I don’t remember Myst scaring me as a kid, but I do remember being scared by another point-and-click game from around the same era: Are You Afraid Of The Dark? The Tale Of Orpheo’s Curse was based on a Canadian horror anthology for kids. The game was probably goofy as heck, but I would have been under 10 years old at the time. There was some story about a magician and a wax museum of some kind. The last thing I remember about it is being “chased” by an animated skeleton. There must’ve been something about the musical cues, because I never went back to the game after that.

The game was framed as a campfire story, which was the same setup for the show. You were a new (nameless, faceless) member of the group, and characters from the show would tell you that you were ending the story wrong if you got a bad ending.

Dot Dot Dot provided video evidence of this game’s existence, and somehow, it’s even cornier than it sounds:

Elsewhere in the comments, DL gave us a heartfelt reflection on the subject of this Special Topics series:

This is a topic that sparks my imagination.
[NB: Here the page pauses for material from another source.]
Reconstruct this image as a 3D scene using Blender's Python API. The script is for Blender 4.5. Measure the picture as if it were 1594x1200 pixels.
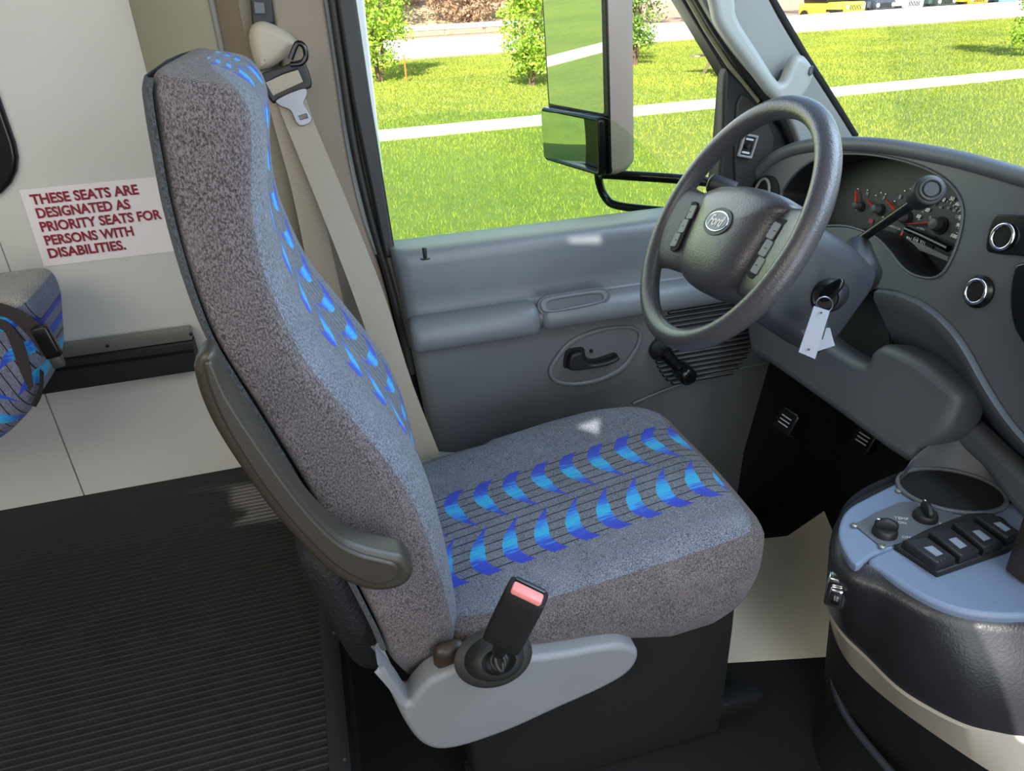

I feel comfort in open, desolate games like Frontier on the Amiga. I resent the skeletons that arise from the ground at night in Legend Of Zelda: Ocarina Of Time, as they ruin my chance to savor the open Hyrule plain. I fly as far as I can away from the islands in Pilotwings, and slowly, reluctantly, meander back. I weight anchor in the open waters of Assassin’s Creed IV to listen to the wind and the waves away from shore; nothing but the creaking of wood to remind us of being civilized. (“Quiet down, Lads.”) I watch Desert Bus For Hope every year, imagining the Loading Ready Run crew in the bus, alone, driving through both literal and figurative day and night to reach Las Vegas and Tuscon. When they reset after a crash, I’m ripped from the illusion and wish they’d just watch the bus get towed back.

My wife often gets concerned because imagery of desolation appeals to me, probably given my having grown up on a farm in Indiana and her being a child of 1960s Portland suburbia. She doesn’t want me to move her to some lonely farmhouse in the middle of an open, treeless, wind-swept field. Honestly, nor do I, but I can’t help being deeply fascinated with what life must be like there, and I picture myself being there with her, working out in the sun-baked yard or just watching a storm sweep across the horizon a dozen miles away.

And Zebbart gave us an unexpected but poignant example of emptiness in games:

Obviously Super Mario Kart was not a game that “stripped away the noise,” but the empty spaces in it were a huge part of the allure for me. Once I took gold in all the cups, I started doing time trials so I could drive backward and follow the boundaries in peace, staring wistfully at the hills in the background. I found every place where you could jump over the boundaries—as if there were any possibility of escaping the clutches of Lakitu—or just finding remote corners and pathways that you would never see if you were seriously racing. Boy, what I would give for a Mario Kart/Grand Theft Auto/Myst mash-up where you can jump the barrier and keep going, then explore an empty Mario Sunshine-style Mushroom Kingdom full of secrets but no one to talk to or stomp on.

Dr. Gamelove Or: How I Learned To Stop Worrying And Love The Sequel

In our most recent Gameological Q&A, we asked contributors to identify games they love that don’t (or didn’t) need a sequel. It was a tough question to answer because a lot of us don’t mind sequels. NakedSnake reminded us that no matter how bad a sequel is, it can’t take away the love you have for the original:

You know what? It doesn’t matter. I used to feel strongly about the purity of the series I loved, but it’s been a long, hard road since that time. The lackluster Star Wars prequels paved the way, and from there, the slow creep of sequel, sequel, reboot, sequel, reboot has turned everything we consume into rehashed versions of what we already know. The breaking point was definitely “rebooting” the Spider-Man movies a mere 10 years after the last reboot. I’ve stopped fighting it.

Here’s the thing: These games or movies or whatever aren’t sacred. It’s not the characters, or settings, or whatever details that make them special. It’s the quality that makes them special. When something is high quality, then some combination of play, characters, plot, setting, art, music, or whatever just magically coalesced to create something that is remarkable. The problem is that it’s hard to recreate that magic, so sequels often fall short of their original inspiration. But that does not drag down the original work. We don’t have to, for instance, talk about an Indiana Jones “quadrilogy” if we don’t want to. Each work can be evaluated on its own merits.